[BEGIN]

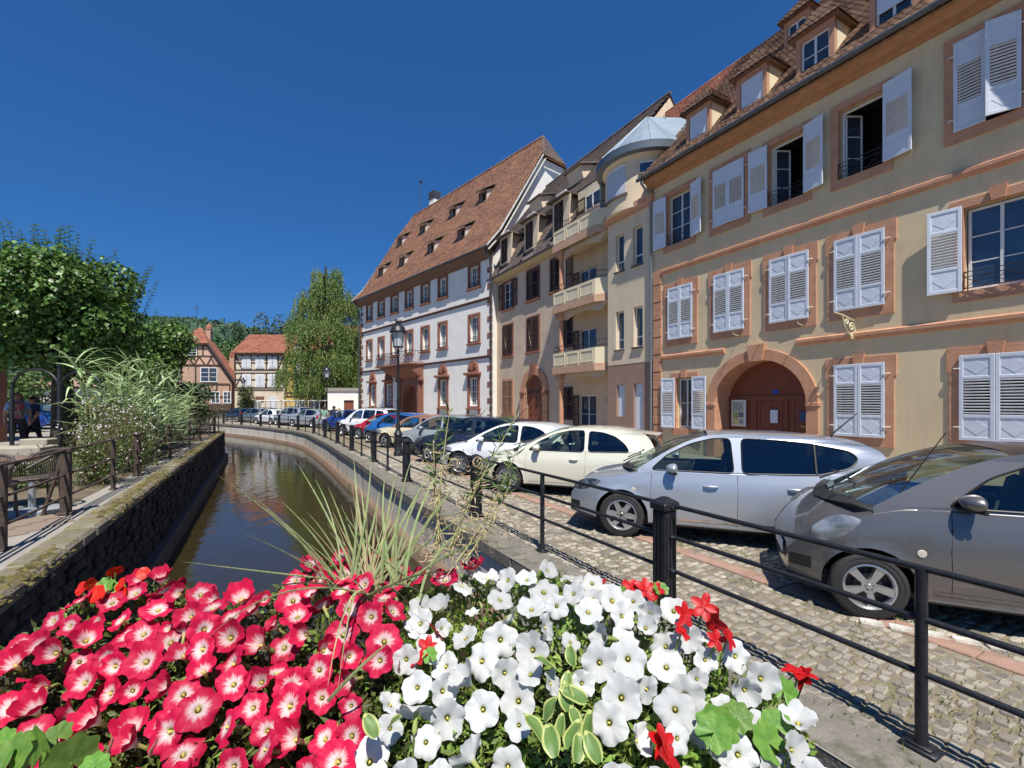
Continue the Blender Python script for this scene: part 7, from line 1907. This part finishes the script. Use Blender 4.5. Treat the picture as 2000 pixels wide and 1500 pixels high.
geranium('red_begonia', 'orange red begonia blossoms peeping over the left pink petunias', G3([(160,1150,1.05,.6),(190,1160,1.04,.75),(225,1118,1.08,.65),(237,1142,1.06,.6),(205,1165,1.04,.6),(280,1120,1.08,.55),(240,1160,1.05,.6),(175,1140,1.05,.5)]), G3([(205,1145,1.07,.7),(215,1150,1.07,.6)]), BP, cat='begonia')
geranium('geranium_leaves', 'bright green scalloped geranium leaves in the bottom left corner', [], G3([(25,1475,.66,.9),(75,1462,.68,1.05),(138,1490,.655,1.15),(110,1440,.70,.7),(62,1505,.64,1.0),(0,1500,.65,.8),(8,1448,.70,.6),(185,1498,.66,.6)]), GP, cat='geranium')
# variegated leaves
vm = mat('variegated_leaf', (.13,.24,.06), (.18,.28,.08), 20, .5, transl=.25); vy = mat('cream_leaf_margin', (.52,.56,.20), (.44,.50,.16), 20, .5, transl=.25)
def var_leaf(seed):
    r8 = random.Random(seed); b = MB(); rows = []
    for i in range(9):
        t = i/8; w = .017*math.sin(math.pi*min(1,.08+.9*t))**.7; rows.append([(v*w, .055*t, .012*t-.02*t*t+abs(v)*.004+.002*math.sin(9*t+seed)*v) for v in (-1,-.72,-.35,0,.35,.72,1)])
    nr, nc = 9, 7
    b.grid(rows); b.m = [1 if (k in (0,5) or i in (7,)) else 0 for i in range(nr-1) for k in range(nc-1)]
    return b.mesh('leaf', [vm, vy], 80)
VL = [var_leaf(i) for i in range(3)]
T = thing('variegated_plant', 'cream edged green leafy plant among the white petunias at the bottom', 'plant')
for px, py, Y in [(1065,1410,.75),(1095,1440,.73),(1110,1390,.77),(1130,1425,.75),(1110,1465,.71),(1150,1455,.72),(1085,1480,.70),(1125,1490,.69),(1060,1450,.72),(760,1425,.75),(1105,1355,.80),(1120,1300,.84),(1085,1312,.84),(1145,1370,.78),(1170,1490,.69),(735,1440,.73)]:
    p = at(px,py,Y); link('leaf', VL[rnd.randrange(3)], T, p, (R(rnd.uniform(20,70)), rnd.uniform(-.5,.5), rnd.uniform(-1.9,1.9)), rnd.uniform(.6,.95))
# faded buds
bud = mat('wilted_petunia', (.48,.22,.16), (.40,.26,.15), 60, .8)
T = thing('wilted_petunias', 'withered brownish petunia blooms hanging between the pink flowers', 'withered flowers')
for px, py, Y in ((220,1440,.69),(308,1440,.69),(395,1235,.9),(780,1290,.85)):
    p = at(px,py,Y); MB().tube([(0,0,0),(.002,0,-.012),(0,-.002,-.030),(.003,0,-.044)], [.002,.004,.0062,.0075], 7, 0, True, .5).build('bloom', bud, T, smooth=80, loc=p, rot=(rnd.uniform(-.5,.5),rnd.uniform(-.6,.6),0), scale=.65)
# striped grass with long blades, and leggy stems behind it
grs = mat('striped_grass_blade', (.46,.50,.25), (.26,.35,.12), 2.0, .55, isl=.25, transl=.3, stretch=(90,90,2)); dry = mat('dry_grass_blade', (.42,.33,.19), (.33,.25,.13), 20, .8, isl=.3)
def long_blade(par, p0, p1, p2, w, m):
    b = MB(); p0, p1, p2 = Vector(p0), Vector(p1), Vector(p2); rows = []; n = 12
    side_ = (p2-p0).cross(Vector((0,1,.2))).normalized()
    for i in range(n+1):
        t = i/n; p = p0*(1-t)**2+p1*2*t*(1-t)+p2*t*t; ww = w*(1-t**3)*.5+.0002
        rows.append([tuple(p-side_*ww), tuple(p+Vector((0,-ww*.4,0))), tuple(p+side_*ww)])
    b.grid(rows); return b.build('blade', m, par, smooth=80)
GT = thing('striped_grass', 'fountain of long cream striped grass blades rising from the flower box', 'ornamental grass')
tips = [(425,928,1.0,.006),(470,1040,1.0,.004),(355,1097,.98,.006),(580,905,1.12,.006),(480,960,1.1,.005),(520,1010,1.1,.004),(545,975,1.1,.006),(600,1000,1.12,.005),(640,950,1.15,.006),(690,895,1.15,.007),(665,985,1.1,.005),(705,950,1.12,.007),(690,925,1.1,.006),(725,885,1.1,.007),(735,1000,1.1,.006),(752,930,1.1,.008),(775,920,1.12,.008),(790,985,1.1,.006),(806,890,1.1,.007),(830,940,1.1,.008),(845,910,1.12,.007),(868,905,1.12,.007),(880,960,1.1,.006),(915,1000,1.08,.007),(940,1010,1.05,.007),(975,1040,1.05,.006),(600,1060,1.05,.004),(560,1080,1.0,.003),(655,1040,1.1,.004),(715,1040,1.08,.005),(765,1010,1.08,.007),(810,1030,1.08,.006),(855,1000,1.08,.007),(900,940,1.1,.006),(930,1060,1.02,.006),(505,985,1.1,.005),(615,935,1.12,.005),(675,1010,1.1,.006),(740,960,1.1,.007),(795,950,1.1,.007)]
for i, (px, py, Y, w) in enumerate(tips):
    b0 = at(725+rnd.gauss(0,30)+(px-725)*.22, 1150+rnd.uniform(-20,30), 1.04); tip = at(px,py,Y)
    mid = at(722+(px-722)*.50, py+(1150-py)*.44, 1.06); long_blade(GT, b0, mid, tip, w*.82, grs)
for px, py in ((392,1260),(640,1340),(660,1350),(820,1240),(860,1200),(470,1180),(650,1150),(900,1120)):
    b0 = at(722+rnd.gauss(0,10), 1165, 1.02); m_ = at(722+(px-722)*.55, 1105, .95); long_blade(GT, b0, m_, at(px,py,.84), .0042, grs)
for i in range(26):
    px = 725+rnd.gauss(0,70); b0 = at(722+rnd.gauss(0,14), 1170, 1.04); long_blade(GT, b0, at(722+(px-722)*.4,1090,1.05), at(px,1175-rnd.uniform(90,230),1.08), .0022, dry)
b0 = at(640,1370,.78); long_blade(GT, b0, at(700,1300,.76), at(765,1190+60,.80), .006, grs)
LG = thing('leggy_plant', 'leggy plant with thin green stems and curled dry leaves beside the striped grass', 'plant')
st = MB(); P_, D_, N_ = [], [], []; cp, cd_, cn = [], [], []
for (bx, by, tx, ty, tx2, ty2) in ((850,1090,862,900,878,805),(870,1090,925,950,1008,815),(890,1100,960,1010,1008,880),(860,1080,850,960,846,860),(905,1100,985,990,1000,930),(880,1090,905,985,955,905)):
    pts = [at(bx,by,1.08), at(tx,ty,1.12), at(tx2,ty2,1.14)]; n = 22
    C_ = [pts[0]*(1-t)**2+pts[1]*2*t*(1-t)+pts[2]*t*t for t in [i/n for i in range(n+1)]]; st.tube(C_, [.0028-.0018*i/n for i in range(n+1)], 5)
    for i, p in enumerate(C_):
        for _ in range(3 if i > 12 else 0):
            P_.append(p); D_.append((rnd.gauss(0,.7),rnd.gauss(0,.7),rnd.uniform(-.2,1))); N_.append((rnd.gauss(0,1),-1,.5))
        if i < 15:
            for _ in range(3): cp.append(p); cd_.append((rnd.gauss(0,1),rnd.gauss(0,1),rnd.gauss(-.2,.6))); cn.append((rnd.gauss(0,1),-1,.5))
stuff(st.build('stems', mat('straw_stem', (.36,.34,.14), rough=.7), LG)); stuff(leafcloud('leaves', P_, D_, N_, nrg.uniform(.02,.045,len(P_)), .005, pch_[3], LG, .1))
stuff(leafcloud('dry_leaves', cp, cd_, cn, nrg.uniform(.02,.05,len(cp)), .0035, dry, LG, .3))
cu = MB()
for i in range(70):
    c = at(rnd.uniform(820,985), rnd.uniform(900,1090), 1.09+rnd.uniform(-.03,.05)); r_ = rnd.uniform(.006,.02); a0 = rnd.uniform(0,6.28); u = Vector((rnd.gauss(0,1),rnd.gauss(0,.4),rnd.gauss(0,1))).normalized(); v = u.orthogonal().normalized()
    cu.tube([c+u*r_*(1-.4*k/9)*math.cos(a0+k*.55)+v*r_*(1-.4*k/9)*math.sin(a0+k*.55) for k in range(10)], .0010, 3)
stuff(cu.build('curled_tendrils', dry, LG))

[END]
[BEGIN]

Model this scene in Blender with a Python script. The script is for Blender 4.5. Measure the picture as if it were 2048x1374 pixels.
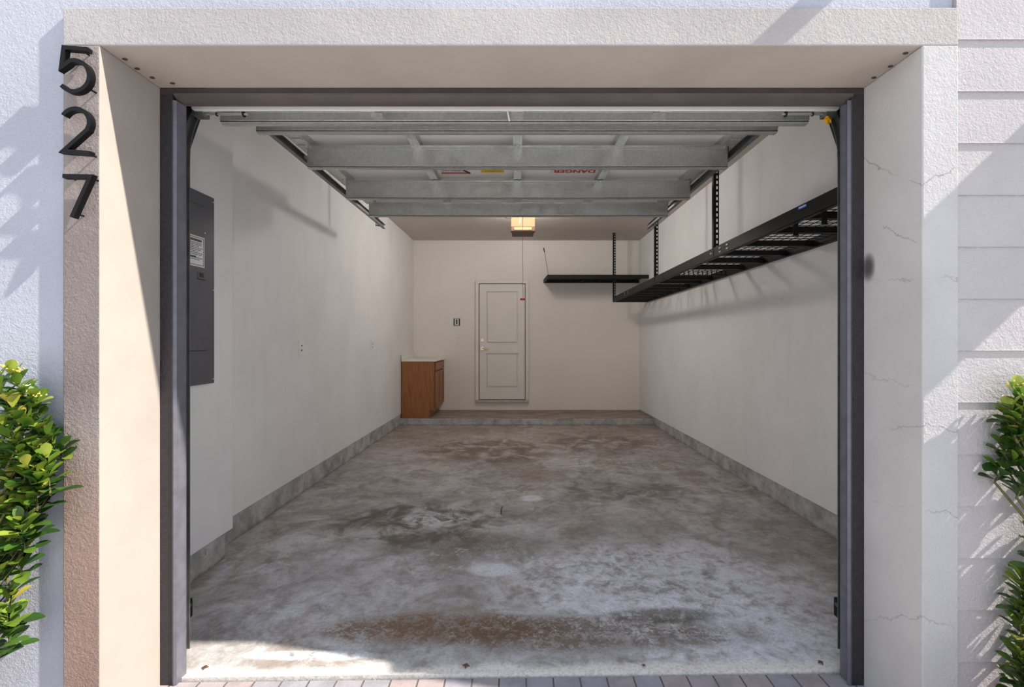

[END]

State the number of lines above that hold the string "Python", with nothing added.

2